━━ INFORMATION PROVIDED ━━

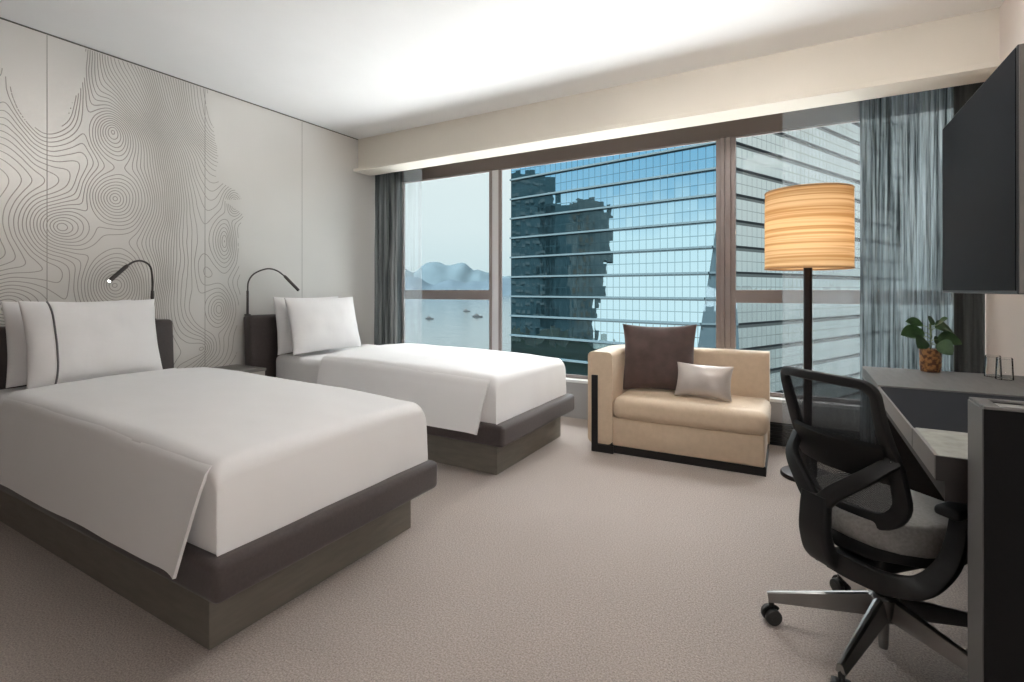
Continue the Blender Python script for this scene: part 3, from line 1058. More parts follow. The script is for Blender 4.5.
for k, (az, el, zb, ln, wd, dr_) in enumerate(leaves):
    d = Vector((math.cos(az), math.sin(az), 0))
    b0 = Vector((PX, PY, PZ + .10 + zb * .5))
    b1_ = Vector((PX, PY, PZ + .095 + zb * .62)) + d * .028
    sweep(sbm, [b0, (b0 + b1_) / 2 + Vector((0, 0, .004)), b1_], circ(.0018, 6))
    lb = B()
    leaf(lb, b1_, az, el, ln * 1.05, wd * 1.25, dr_, .02)
    obj('leaf', lb, M_leaf, pl)
obj('stem', sbm, M_stem, pl)

# drinking glasses upside down on the desk
for k, (gx, gy, lb) in enumerate(((.775, 3.13, 'upturned clear tumbler on the desk, the left one of the pair'), (.795, 3.055, 'upturned clear tumbler on the desk, the right one nearer the wall'))):
    c = B()
    lathe_closed(c, [(.031, 0), (.0275, .094), (.025, .098), (.0005, .098), (.0005, .090), (.0245, .090), (.0285, .001)], c=(gx, gy, .7502), n=28)
    tag(obj('drinking_glass', c, M_tumbler), lb, 'glass', 'upturned glasses on the desk')

# ------------------------------------------------------------------ office chair (local: +X forward, +Y left)
CH = (.231, 1.984, 0)
TH = math.radians(45)
ch = thing('office_chair', 'black mesh-back swivel office chair on a five-star aluminium base at the desk', 'chair', CH, TH)
def wl(a):
    return math.radians(a) - TH
for a in (184, 246, 325, 30, 108):
    t = wl(a)
    d = Vector((math.cos(t), math.sin(t), 0))
    p0, p1 = d * .02 + Vector((0, 0, .150)), d * .328 + Vector((0, 0, .088))
    c = B()
    def legsec(i, s):
        hh = .030 - .017 * s
        w = .024 - .010 * s
        return [(w * .55, hh), (w * .2, hh + .004), (-w * .2, hh + .004), (-w * .55, hh), (-w, -hh), (w, -hh)]
    sweep(c, [p0 + (p1 - p0) * k / 8 for k in range(9)], legsec)
    lg = obj('leg', c, M_alu, ch, angle=25)
    k = B()
    tip = d * .318
    sd = Vector((-d.y, d.x, 0))
    sweep(k, [tip + Vector((0, 0, .05)), tip + Vector((0, 0, .085))], circ(.009, 10))
    rot = Matrix.Rotation(t + .5, 3, 'Z') @ Matrix.Rotation(PI / 2, 3, 'X')
    wc = tip + Vector((0, 0, .0275))
    ax = rot @ Vector((0, 0, 1))
    for s in (-1, 1):
        lathe_closed(k, [(.018, -.0105), (.0255, -.0085), (.027, -.003), (.027, .003), (.0255, .0085), (.018, .0105)], c=wc + ax * .0145 * s, n=24, rot=rot)
    lathe_closed(k, [(.012, -.026), (.012, .026)], c=wc, n=12, rot=rot)
    hood = [wc + (rot @ Vector((.031 * math.cos(q), .031 * math.sin(q), 0))) for q in [PI * .05 + PI * .75 * i / 10 for i in range(11)]]
    sweep(k, hood, rrect(.005, .003, .002, 1), up=tuple(ax))
    obj('castor', k, M_rubber, lg)
c = B(); lathe_closed(c, [(.012, .012), (.014, .03), (.016, .10), (.036, .108), (.042, .125), (.042, .178), (.034, .186)], n=28); obj('hub', c, M_alu, ch)
c = B(); lathe_closed(c, [(.028, .186), (.028, .30)], n=20); obj('gas_cylinder', c, M_plastic, ch)
c = B()
box(c, (-.10, -.075, .285), (.12, .075, .345), .018, 3)
obj('tilt_mechanism', c, M_plastic, ch)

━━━

AIM OF THE TASK | Write the listing out a second time exactly, dropping all images.

THE REPLY |
Continue the Blender Python script for this scene: part 3, from line 1058. More parts follow. The script is for Blender 4.5.
for k, (az, el, zb, ln, wd, dr_) in enumerate(leaves):
    d = Vector((math.cos(az), math.sin(az), 0))
    b0 = Vector((PX, PY, PZ + .10 + zb * .5))
    b1_ = Vector((PX, PY, PZ + .095 + zb * .62)) + d * .028
    sweep(sbm, [b0, (b0 + b1_) / 2 + Vector((0, 0, .004)), b1_], circ(.0018, 6))
    lb = B()
    leaf(lb, b1_, az, el, ln * 1.05, wd * 1.25, dr_, .02)
    obj('leaf', lb, M_leaf, pl)
obj('stem', sbm, M_stem, pl)

# drinking glasses upside down on the desk
for k, (gx, gy, lb) in enumerate(((.775, 3.13, 'upturned clear tumbler on the desk, the left one of the pair'), (.795, 3.055, 'upturned clear tumbler on the desk, the right one nearer the wall'))):
    c = B()
    lathe_closed(c, [(.031, 0), (.0275, .094), (.025, .098), (.0005, .098), (.0005, .090), (.0245, .090), (.0285, .001)], c=(gx, gy, .7502), n=28)
    tag(obj('drinking_glass', c, M_tumbler), lb, 'glass', 'upturned glasses on the desk')

# ------------------------------------------------------------------ office chair (local: +X forward, +Y left)
CH = (.231, 1.984, 0)
TH = math.radians(45)
ch = thing('office_chair', 'black mesh-back swivel office chair on a five-star aluminium base at the desk', 'chair', CH, TH)
def wl(a):
    return math.radians(a) - TH
for a in (184, 246, 325, 30, 108):
    t = wl(a)
    d = Vector((math.cos(t), math.sin(t), 0))
    p0, p1 = d * .02 + Vector((0, 0, .150)), d * .328 + Vector((0, 0, .088))
    c = B()
    def legsec(i, s):
        hh = .030 - .017 * s
        w = .024 - .010 * s
        return [(w * .55, hh), (w * .2, hh + .004), (-w * .2, hh + .004), (-w * .55, hh), (-w, -hh), (w, -hh)]
    sweep(c, [p0 + (p1 - p0) * k / 8 for k in range(9)], legsec)
    lg = obj('leg', c, M_alu, ch, angle=25)
    k = B()
    tip = d * .318
    sd = Vector((-d.y, d.x, 0))
    sweep(k, [tip + Vector((0, 0, .05)), tip + Vector((0, 0, .085))], circ(.009, 10))
    rot = Matrix.Rotation(t + .5, 3, 'Z') @ Matrix.Rotation(PI / 2, 3, 'X')
    wc = tip + Vector((0, 0, .0275))
    ax = rot @ Vector((0, 0, 1))
    for s in (-1, 1):
        lathe_closed(k, [(.018, -.0105), (.0255, -.0085), (.027, -.003), (.027, .003), (.0255, .0085), (.018, .0105)], c=wc + ax * .0145 * s, n=24, rot=rot)
    lathe_closed(k, [(.012, -.026), (.012, .026)], c=wc, n=12, rot=rot)
    hood = [wc + (rot @ Vector((.031 * math.cos(q), .031 * math.sin(q), 0))) for q in [PI * .05 + PI * .75 * i / 10 for i in range(11)]]
    sweep(k, hood, rrect(.005, .003, .002, 1), up=tuple(ax))
    obj('castor', k, M_rubber, lg)
c = B(); lathe_closed(c, [(.012, .012), (.014, .03), (.016, .10), (.036, .108), (.042, .125), (.042, .178), (.034, .186)], n=28); obj('hub', c, M_alu, ch)
c = B(); lathe_closed(c, [(.028, .186), (.028, .30)], n=20); obj('gas_cylinder', c, M_plastic, ch)
c = B()
box(c, (-.10, -.075, .285), (.12, .075, .345), .018, 3)
obj('tilt_mechanism', c, M_plastic, ch)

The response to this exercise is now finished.